The role of the spy is as old as civilization itself. Knowledge has always been power – right back to the earliest settlements and the need of every ruler to find out what his enemies are doing, thinking and planning. Whilst the role of the spy has remained constant throughout the centuries, the means by which agents can steal, learn and acquire secrets has been transformed beyond all recognition.

The Digital Prologue – an interactive journey through the centuries in the German Spy Museum

Kings, emperors & churches

The Ancient Egyptians even coined a new word for a new breed of public servant – »the eyes of the Pharaoh«. The Persian King Cyrus the Great (c. 590-530 B.C.) called them his many “eyes and ears”. Even the ancient Chinese military theorist General Sun Tzu (c. 554-496 B.C.) devoted a whole chapter of his seminal »The Art of War« to the role of the spy.

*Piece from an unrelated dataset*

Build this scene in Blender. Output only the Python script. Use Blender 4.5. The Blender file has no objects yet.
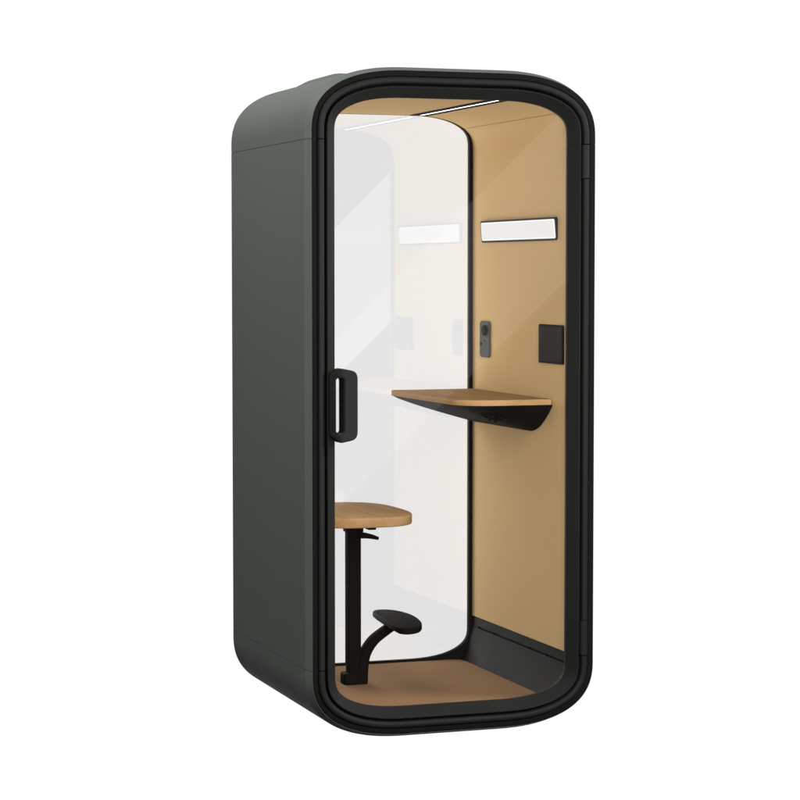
import bpy, bmesh, math, random
from mathutils import Vector, Matrix
from math import sin, cos, pi, radians, sqrt

random.seed(4)
scene = bpy.context.scene
col = scene.collection

# ------------------------------------------------------------------ size of the booth (metres)
W, H = 1.02, 2.204          # outer width and height
CA, CB, CN = 0.35, 0.22, 2.45   # corners: soft superellipse, this wide, this high, this exponent
Z1, Z2 = 0.240, 1.963       # heights of the two seams
D0, D1 = 0.040, 0.944       # front and back end of the flat side panels
DB = 0.979                  # back face
WALL = W - 0.09             # inner face of the right wall
FLOOR = 0.083               # carpet level

# ------------------------------------------------------------------ materials
def nodes(name):
    m = bpy.data.materials.new(name)
    m.use_nodes = True
    nt = m.node_tree
    return m, nt, nt.nodes['Principled BSDF']

def link(nt, a, b):
    nt.links.new(a, b)

def rgb(c):
    return (c[0], c[1], c[2], 1)

def coat(name, base, rough=0.5, spec=0.4, var=0.12, nscale=7, grain=900, bump=0.02, metallic=0.0):
    """painted metal or plastic: slow colour drift, uneven gloss and a fine orange-peel bump"""
    m, nt, p = nodes(name)
    tc = nt.nodes.new('ShaderNodeTexCoord')
    n1 = nt.nodes.new('ShaderNodeTexNoise'); n1.inputs['Scale'].default_value = nscale; n1.inputs['Detail'].default_value = 4
    link(nt, tc.outputs['Object'], n1.inputs['Vector'])
    mx = nt.nodes.new('ShaderNodeMix'); mx.data_type = 'RGBA'
    mx.inputs['A'].default_value = rgb([c * (1 - var) for c in base])
    mx.inputs['B'].default_value = rgb([c * (1 + var) for c in base])
    link(nt, n1.outputs['Fac'], mx.inputs['Factor'])
    link(nt, mx.outputs['Result'], p.inputs['Base Color'])
    mr = nt.nodes.new('ShaderNodeMapRange')
    mr.inputs['To Min'].default_value = rough - 0.06; mr.inputs['To Max'].default_value = rough + 0.06
    link(nt, n1.outputs['Fac'], mr.inputs['Value']); link(nt, mr.outputs['Result'], p.inputs['Roughness'])
    n2 = nt.nodes.new('ShaderNodeTexNoise'); n2.inputs['Scale'].default_value = grain; n2.inputs['Detail'].default_value = 2
    link(nt, tc.outputs['Object'], n2.inputs['Vector'])
    bp = nt.nodes.new('ShaderNodeBump'); bp.inputs['Strength'].default_value = bump; bp.inputs['Distance'].default_value = 0.002
    link(nt, n2.outputs['Fac'], bp.inputs['Height']); link(nt, bp.outputs['Normal'], p.inputs['Normal'])
    p.inputs['Specular IOR Level'].default_value = spec
    p.inputs['Metallic'].default_value = metallic
    return m

def cloth(name, base, var=0.14, grain=420, bump=0.25, sheen=0.15, slow=3.0):
    m, nt, p = nodes(name)
    tc = nt.nodes.new('ShaderNodeTexCoord')
    n1 = nt.nodes.new('ShaderNodeTexNoise'); n1.inputs['Scale'].default_value = grain; n1.inputs['Detail'].default_value = 5; n1.inputs['Roughness'].default_value = 0.7
    link(nt, tc.outputs['Object'], n1.inputs['Vector'])
    n3 = nt.nodes.new('ShaderNodeTexNoise'); n3.inputs['Scale'].default_value = slow; n3.inputs['Detail'].default_value = 3
    link(nt, tc.outputs['Object'], n3.inputs['Vector'])
    ad = nt.nodes.new('ShaderNodeMath'); ad.operation = 'MULTIPLY_ADD'
    ad.inputs[1].default_value = 0.35; link(nt, n3.outputs['Fac'], ad.inputs[0])
    sc = nt.nodes.new('ShaderNodeMath'); sc.operation = 'MULTIPLY'; sc.inputs[1].default_value = 0.65
    link(nt, n1.outputs['Fac'], sc.inputs[0]); link(nt, sc.outputs[0], ad.inputs[2])
    mx = nt.nodes.new('ShaderNodeMix'); mx.data_type = 'RGBA'
    mx.inputs['A'].default_value = rgb([c * (1 - var) for c in base]); mx.inputs['B'].default_value = rgb([c * (1 + var) for c in base])
    link(nt, ad.outputs[0], mx.inputs['Factor']); link(nt, mx.outputs['Result'], p.inputs['Base Color'])
    bp = nt.nodes.new('ShaderNodeBump'); bp.inputs['Strength'].default_value = bump; bp.inputs['Distance'].default_value = 0.0015
    link(nt, n1.outputs['Fac'], bp.inputs['Height']); link(nt, bp.outputs['Normal'], p.inputs['Normal'])
    p.inputs['Roughness'].default_value = 0.9
    p.inputs['Specular IOR Level'].default_value = 0.004
    p.inputs['Sheen Weight'].default_value = sheen
    return m

def wood(name, dark, light, axis=(26, 2.0, 60)):
    m, nt, p = nodes(name)
    tc = nt.nodes.new('ShaderNodeTexCoord')
    mp = nt.nodes.new('ShaderNodeMapping'); mp.inputs['Scale'].default_value = axis
    link(nt, tc.outputs['Object'], mp.inputs['Vector'])
    n0 = nt.nodes.new('ShaderNodeTexNoise'); n0.inputs['Scale'].default_value = 0.6; n0.inputs['Detail'].default_value = 3; n0.inputs['Distortion'].default_value = 0.8
    n1 = nt.nodes.new('ShaderNodeTexNoise'); n1.inputs['Scale'].default_value = 3.2; n1.inputs['Detail'].default_value = 8; n1.inputs['Roughness'].default_value = 0.65
    n2 = nt.nodes.new('ShaderNodeTexNoise'); n2.inputs['Scale'].default_value = 14; n2.inputs['Detail'].default_value = 3
    for n in (n0, n1, n2): link(nt, mp.outputs['Vector'], n.inputs['Vector'])
    a = nt.nodes.new('ShaderNodeMath'); a.operation = 'ADD'; link(nt, n0.outputs['Fac'], a.inputs[0]); link(nt, n1.outputs['Fac'], a.inputs[1])
    b = nt.nodes.new('ShaderNodeMath'); b.operation = 'MULTIPLY_ADD'; b.inputs[1].default_value = 0.35; link(nt, n2.outputs['Fac'], b.inputs[0]); link(nt, a.outputs[0], b.inputs[2])
    mr = nt.nodes.new('ShaderNodeMapRange'); mr.inputs['From Min'].default_value = 0.85; mr.inputs['From Max'].default_value = 1.5
    link(nt, b.outputs[0], mr.inputs['Value'])
    mx = nt.nodes.new('ShaderNodeMix'); mx.data_type = 'RGBA'
    mx.inputs['A'].default_value = rgb(dark); mx.inputs['B'].default_value = rgb(light)
    link(nt, mr.outputs['Result'], mx.inputs['Factor']); link(nt, mx.outputs['Result'], p.inputs['Base Color'])
    bp = nt.nodes.new('ShaderNodeBump'); bp.inputs['Strength'].default_value = 0.08; bp.inputs['Distance'].default_value = 0.001
    link(nt, b.outputs[0], bp.inputs['Height']); link(nt, bp.outputs['Normal'], p.inputs['Normal'])
    p.inputs['Roughness'].default_value = 0.65; p.inputs['Specular IOR Level'].default_value = 0.008
    return m

def pane(name, face_reflect, tint):
    """clear architectural glass: part goes straight through, a part that grows towards grazing angles is mirrored"""
    m, nt, p = nodes(name)
    nt.nodes.remove(p)
    out = nt.nodes['Material Output']
    tr = nt.nodes.new('ShaderNodeBsdfTransparent'); tr.inputs['Color'].default_value = rgb(tint)
    gl = nt.nodes.new('ShaderNodeBsdfGlossy'); gl.inputs['Roughness'].default_value = 0.0; gl.inputs['Color'].default_value = (1, 1, 1, 1)
    lw = nt.nodes.new('ShaderNodeLayerWeight'); lw.inputs['Blend'].default_value = 0.5
    pw = nt.nodes.new('ShaderNodeMath'); pw.operation = 'POWER'; pw.inputs[1].default_value = 5; link(nt, lw.outputs['Facing'], pw.inputs[0])
    ma = nt.nodes.new('ShaderNodeMath'); ma.operation = 'MULTIPLY_ADD'; ma.inputs[1].default_value = 1 - face_reflect; ma.inputs[2].default_value = face_reflect
    link(nt, pw.outputs[0], ma.inputs[0])
    mx = nt.nodes.new('ShaderNodeMixShader')
    link(nt, ma.outputs[0], mx.inputs['Fac']); link(nt, tr.outputs[0], mx.inputs[1]); link(nt, gl.outputs[0], mx.inputs[2])
    link(nt, mx.outputs[0], out.inputs['Surface'])
    return m

def glow(name, c, strength, base=0.3):
    m, nt, p = nodes(name)
    p.inputs['Base Color'].default_value = rgb((base, base, base))
    p.inputs['Emission Color'].default_value = rgb(c)
    p.inputs['Emission Strength'].default_value = strength
    p.inputs['Roughness'].default_value = 0.8; p.inputs['Specular IOR Level'].default_value = 0.02
    return m

M = dict(
    shell=coat('green_grey_powder_coat', (0.078, 0.090, 0.079), rough=0.65, spec=0.12, var=0.05, grain=1100, bump=0.03),
    gasket=coat('black_rubber', (0.005, 0.0053, 0.005), rough=0.75, spec=0.04, var=0.1),
    groove=coat('black_recess', (0.004, 0.004, 0.004), rough=0.8, spec=0.05),
    bead=coat('satin_black_trim', (0.0075, 0.0080, 0.0076), rough=0.6, spec=0.12, var=0.08),
    door=coat('black_door_paint', (0.0085, 0.0090, 0.0086), rough=0.6, spec=0.08, var=0.08),
    handle=coat('black_handle_plastic', (0.0100, 0.0104, 0.0100), rough=0.7, spec=0.12),
    black=coat('black_powder_coat', (0.0060, 0.0048, 0.0037), rough=0.75, spec=0.02),
    bracket=coat('black_brown_moulding', (0.0085, 0.0065, 0.0050), rough=0.75, spec=0.03),
    skirt=coat('charcoal_skirting', (0.0085, 0.0083, 0.0077), rough=0.6, spec=0.03),
    control=coat('dark_grey_plastic', (0.048, 0.055, 0.052), rough=0.7, spec=0.05),
    plate=coat('dark_brown_panel', (0.018, 0.0135, 0.0115), rough=0.65, spec=0.02),
    felt=cloth('tan_felt', (0.555, 0.402, 0.212), var=0.06, bump=0.12, sheen=0.03),
    carpet=cloth('brown_carpet', (0.225, 0.136, 0.071), var=0.32, grain=210, bump=0.5, sheen=0.02),
    oak=wood('oak_veneer', (0.255, 0.156, 0.073), (0.350, 0.222, 0.106)),
    oak_edge=wood('oak_edge', (0.35, 0.215, 0.105), (0.46, 0.295, 0.15)),
    front_glass=pane('door_glass', 0.035, (0.995, 0.995, 0.995)),
    back_glass=pane('rear_glass', 0.122, (1.0, 1.0, 1.0)),
    led=glow('led_diffuser', (1.0, 0.93, 0.82), 4.5),
    lamp=glow('wall_lamp_diffuser', (1.0, 0.968, 0.945), 0.84, 0.05),
    lamp_edge=glow('wall_lamp_edge', (1.0, 1.0, 1.0), 0.98, 0.05),
)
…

The Ancient Greeks and Romans also made extensive use of espionage, although the Romans took a long time to appreciate the importance of the spy. Nevertheless, having started, they made up for lost time by coining the name by which we now refer to the role of a secret agent. The Latin spicere (to look on) evolved into »spy” whilst the term »agent« is equally Latin, – agentes in rebus or »agents in public mission«.

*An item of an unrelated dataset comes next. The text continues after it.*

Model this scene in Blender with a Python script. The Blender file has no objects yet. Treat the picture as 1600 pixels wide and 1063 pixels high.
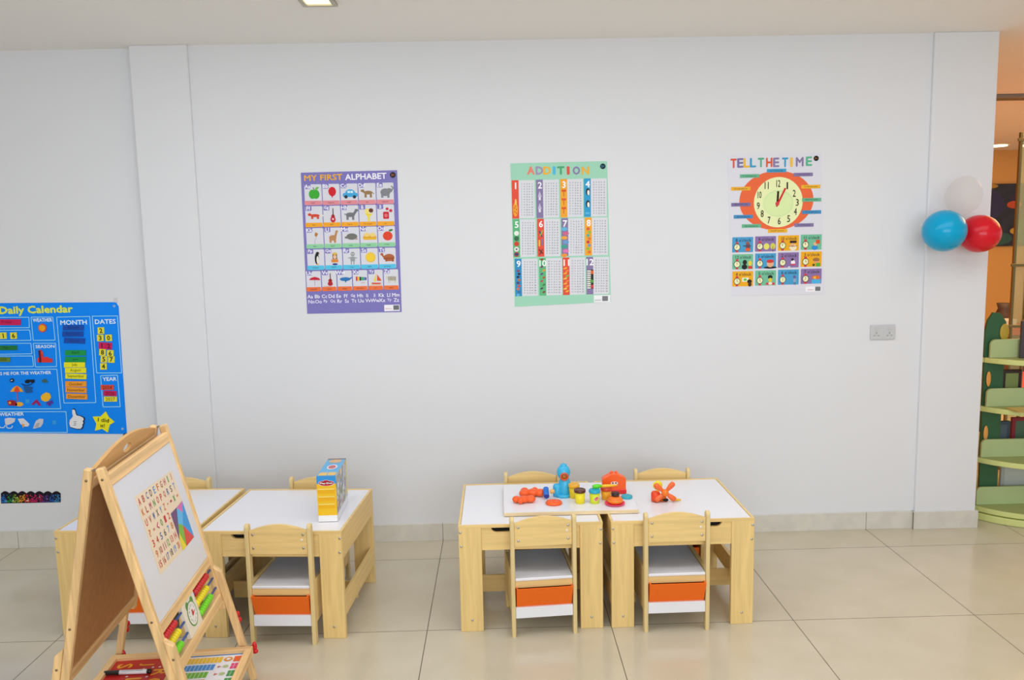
import bpy, bmesh, math, random
from mathutils import Vector, Matrix
S = bpy.context.scene
COL = S.collection
random.seed(4)

# ------------------------------------------------------------------ camera
FPX, PITCH, ROLL, YAW, CAMH = 1276.26, .1246, -.0204, .0165, 1.686
_cp, _sp, _cy, _sy = math.cos(PITCH), math.sin(PITCH), math.cos(YAW), math.sin(YAW)
FWD = Vector((_sy*_cp, _cy*_cp, -_sp)); _rt = Vector((_cy, -_sy, 0)); _up = _rt.cross(FWD)
_c, _s = math.cos(ROLL), math.sin(ROLL)
RGT = _rt*_c + _up*_s; UPV = -_rt*_s + _up*_c
CAM = Vector((0, 0, CAMH))
cd = bpy.data.cameras.new('camera'); cam = bpy.data.objects.new('camera', cd); COL.objects.link(cam)
cd.sensor_width = 36; cd.lens = FPX/1600*36; cd.clip_start = .05; cd.clip_end = 100
m = Matrix.Identity(4)
for i in range(3):
    m[i][0], m[i][1], m[i][2], m[i][3] = RGT[i], UPV[i], -FWD[i], CAM[i]
cam.matrix_world = m
S.camera = cam

# ------------------------------------------------------------------ light and exposure
S.view_settings.view_transform = 'Standard'; S.view_settings.look = 'None'
S.view_settings.gamma = 1; S.view_settings.exposure = -0.08
S.view_settings.use_curve_mapping = False
w = bpy.data.worlds.new('world'); S.world = w; w.use_nodes = True
w.node_tree.nodes['Background'].inputs[0].default_value = (.90, .95, 1, 1)
w.node_tree.nodes['Background'].inputs[1].default_value = .72
def area(name, loc, target, sx, sy, watts, col):
    d = bpy.data.lights.new(name, 'AREA'); d.shape = 'RECTANGLE'; d.size = sx; d.size_y = sy
    d.energy = watts; d.color = col
    o = bpy.data.objects.new(name, d); COL.objects.link(o); o.location = loc
    o.rotation_euler = (Vector(target)-Vector(loc)).to_track_quat('-Z', 'Y').to_euler()
    return o
area("shopfront_daylight", (.6, -2.2, 1.75), (.6, 4.4, 1.0), 4.4, 1.7, 114, (.835, .92, 1))
area("ceiling_lamps", (.3, 2.6, 2.69), (.3, 2.6, 0), 5.2, 1.4, 52, (.89, .94, 1))
area('hall_warm_fill', (4.3, 5.0, 2.66), (4.3, 5.0, 0), 1.4, 1.4, 15, (1, .62, .30))  # added warm fill without a fixture, for orange spill on floor and shelf
area('hall_lamp', (5.2, 7.0, 2.66), (5.2, 7.0, 0), 1.6, 4.0, 150, (1, .63, .29))

# ------------------------------------------------------------------ materials
def lin(h):
    h = h.lstrip('#'); o = []
    for i in (0, 2, 4):
        c = int(h[i:i+2], 16)/255
        o.append(c/12.92 if c <= .04045 else ((c+.055)/1.055)**2.4)
    return o
MATS = {}
def C(hx, rough=.5, kind='plain', spec=.5, **k):
    key = (hx, rough, kind, spec, tuple(sorted(k.items())))
    if key in MATS: return MATS[key]
    mt = bpy.data.materials.new(kind + '_' + hx.strip('#')); mt.use_nodes = True
    nt = mt.node_tree; b = nt.nodes['Principled BSDF']
    col = lin(hx)
    b.inputs['Base Color'].default_value = (*col, 1)
    b.inputs['Roughness'].default_value = rough
    b.inputs['Specular IOR Level'].default_value = spec
    N, Lk = nt.nodes.new, nt.links.new
    def tex(scale, nscale, detail=3, dist=0):
        tc = N('ShaderNodeTexCoord'); mp = N('ShaderNodeMapping'); mp.inputs['Scale'].default_value = scale
        Lk(tc.outputs['Object'], mp.inputs[0])
        nz = N('ShaderNodeTexNoise'); nz.inputs['Scale'].default_value = nscale
        nz.inputs['Detail'].default_value = detail; nz.inputs['Distortion'].default_value = dist
        Lk(mp.outputs[0], nz.inputs['Vector']); return nz
    def ramp(src, c0, c1, p0=.35, p1=.65):
        r = N('ShaderNodeValToRGB'); e = r.color_ramp.elements
        e[0].position = p0; e[0].color = (*c0, 1); e[1].position = p1; e[1].color = (*c1, 1)
        Lk(src, r.inputs[0]); return r
    if kind.startswith('wood'):
        ax = kind[-1]; sc = {'x': (1.5, 30, 30), 'y': (30, 1.5, 30), 'z': (30, 30, 1.5)}[ax]
        amt = k.get('amt', .1)
        nz = tex(sc, k.get('ns', 2.2), 5, .6)
        r = ramp(nz.outputs['Fac'], [c*(1-amt) for c in col], [min(1, c*(1+amt*.6)) for c in col])
        Lk(r.outputs[0], b.inputs['Base Color'])
    elif kind == 'paint':
        nz = tex((1, 1, 1), 60, 4)
        bp = N('ShaderNodeBump'); bp.inputs['Strength'].default_value = .03; bp.inputs['Distance'].default_value = .002
        Lk(nz.outputs['Fac'], bp.inputs['Height']); Lk(bp.outputs[0], b.inputs['Normal'])
        n2 = tex((1, 1, 1), .8, 2)
        r = ramp(n2.outputs['Fac'], [c*.985 for c in col], col); Lk(r.outputs[0], b.inputs['Base Color'])
    elif kind == 'cloth':
        nz = tex((1, 1, 1), 900, 2)
        r = ramp(nz.outputs['Fac'], [c*.9 for c in col], [min(1, c*1.06) for c in col]); Lk(r.outputs[0], b.inputs['Base Color'])
    elif kind == 'speckle':
        nz = tex((1, 1, 1), k.get('ns', 90), 5)
        a = k.get('amt', .08)
        r = ramp(nz.outputs['Fac'], [c*(1-a) for c in col], [min(1, c*(1+a)) for c in col]); Lk(r.outputs[0], b.inputs['Base Color'])
    elif kind == 'clear':
        b.inputs['Alpha'].default_value = k.get('alpha', .3); b.inputs['Roughness'].default_value = .08
    elif kind == 'metal':
        b.inputs['Metallic'].default_value = 1
    elif kind == 'glow':
        b.inputs['Emission Color'].default_value = (*col, 1); b.inputs['Emission Strength'].default_value = k.get('e', 3)
    MATS[key] = mt; return mt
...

The majority of medieval spies were priests and monks – able to read and write in a number of languages, and spread in a network throughout Europe – they were well placed to function as an intelligence network. The occupation underwent a wave of professionalization during the 15th century, with trained agents replacing the travelling merchants and soldiers previously used to gather information. The counsellors of the English Queen Elizabeth I (1533-1603) established the first dedicated intelligence network, whilst in France, Cardinal Richelieu (1585-1642) used his »Cabinet Noir” to monitor the correspondence of foreign diplomats and those suspected of treason. A system of postal intelligence was perfected by the »Secret Cipher Chancellery« in Vienna (1716-1848).

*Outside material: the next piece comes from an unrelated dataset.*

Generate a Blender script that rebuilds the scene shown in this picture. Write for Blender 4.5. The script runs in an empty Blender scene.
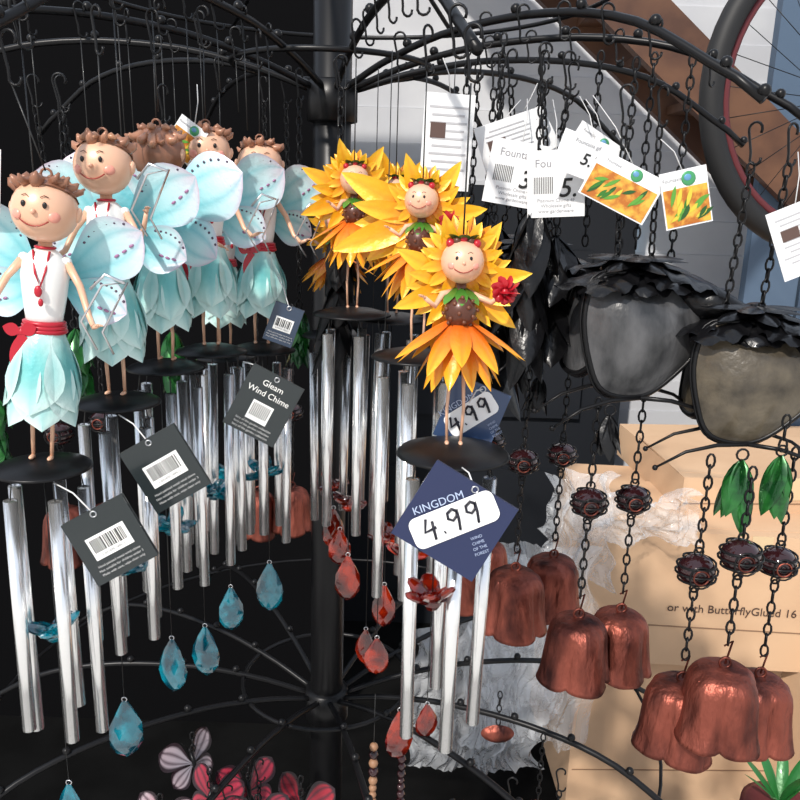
import bpy, math, random
from mathutils import Vector, Matrix, noise
random.seed(7)
V=Vector; pi=math.pi
def T(x,y,z): return Matrix.Translation((x,y,z))
def RX(a): return Matrix.Rotation(math.radians(a),4,'X')
def RY(a): return Matrix.Rotation(math.radians(a),4,'Y')
def RZ(a): return Matrix.Rotation(math.radians(a),4,'Z')
def SC(x,y,z): return Matrix.Diagonal((x,y,z,1))

# ------------------------------------------------------------- materials
MATS={}
def mat(name,color=(.5,.5,.5),rough=.5,metal=0,trans=0,alpha=1,col=False,noise_scale=20,color2=None,bump=0,bump_scale=60,coat=0,ior=1.45,thr=(.4,.6),spec=.5,stretch=None):
    m=bpy.data.materials.new(name); m.use_nodes=True; nt=m.node_tree; N=nt.nodes; L=nt.links
    b=N['Principled BSDF']; b.inputs['Base Color'].default_value=(*color,1)
    b.inputs['Roughness'].default_value=rough; b.inputs['Metallic'].default_value=metal
    b.inputs['Transmission Weight'].default_value=trans; b.inputs['Alpha'].default_value=alpha
    b.inputs['Coat Weight'].default_value=coat; b.inputs['IOR'].default_value=ior
    b.inputs['Specular IOR Level'].default_value=spec
    tc=N.new('ShaderNodeTexCoord'); src=tc.outputs['Object']
    if stretch:
        mp=N.new('ShaderNodeMapping'); mp.inputs['Scale'].default_value=stretch; L.new(src,mp.inputs['Vector']); src=mp.outputs['Vector']
    if col:
        a=N.new('ShaderNodeAttribute'); a.attribute_name='Col'; L.new(a.outputs['Color'],b.inputs['Base Color'])
    if color2:
        n=N.new('ShaderNodeTexNoise'); n.inputs['Scale'].default_value=noise_scale; n.inputs['Detail'].default_value=5
        L.new(src,n.inputs['Vector'])
        r=N.new('ShaderNodeValToRGB'); r.color_ramp.elements[0].position=thr[0]; r.color_ramp.elements[1].position=thr[1]
        r.color_ramp.elements[0].color=(*color,1); r.color_ramp.elements[1].color=(*color2,1)
        L.new(n.outputs['Fac'],r.inputs['Fac']); L.new(r.outputs['Color'],b.inputs['Base Color'])
    if bump:
        n2=N.new('ShaderNodeTexNoise'); n2.inputs['Scale'].default_value=bump_scale; n2.inputs['Detail'].default_value=4
        L.new(src,n2.inputs['Vector'])
        bp=N.new('ShaderNodeBump'); bp.inputs['Strength'].default_value=bump; bp.inputs['Distance'].default_value=.01
        L.new(n2.outputs['Fac'],bp.inputs['Height']); L.new(bp.outputs['Normal'],b.inputs['Normal'])
    MATS[name]=m; return m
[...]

King Cyrus II (6th century B.C.)
of Persia had an extensive network of spies



The basic principle of the Cryptex from »The Da Vinci Code« can already be found in medieval sources


The Alberti Cipher Disc was one of the first devices for encrypting messages (15th century)

Modern times

The advent of new communication technologies such as the telegraph, telephone and photography in the 19th century changed the face of spying. Not only was it possible to collect information in new and ever-more covert methods; it could be communicated across large distances in real time. Later, human agents became ever-less important, to be replaced by machines. The intelligence organizations of World War Two played a decisive role in influencing the military course of the war – The British code breakers of Bletchley Park encoded the Enigma machine and were able to read Axis signal traffic with near impunity and provide information vital to the prosecution of the war. The Cold War (1947-1989) was conducted to a greater extent than ever before as a war of espionage; the intelligence services were used both to gauge the strength of enemy forces and shore up various political systems.

The collapse of the Warsaw Pact in the 1990s heralded a further paradigm change for the world’s intelligence agencies, which are now forced to deal with industrial espionage and since 2001, the threat posed by international terrorism. Many governments have moved towards the mass surveillance of Big Data, which they justify with the terrorist threat. Given the sheer scale of the internet and the vast volume of its data traffic, this poses a considerable challenge to the activities of today’s spies.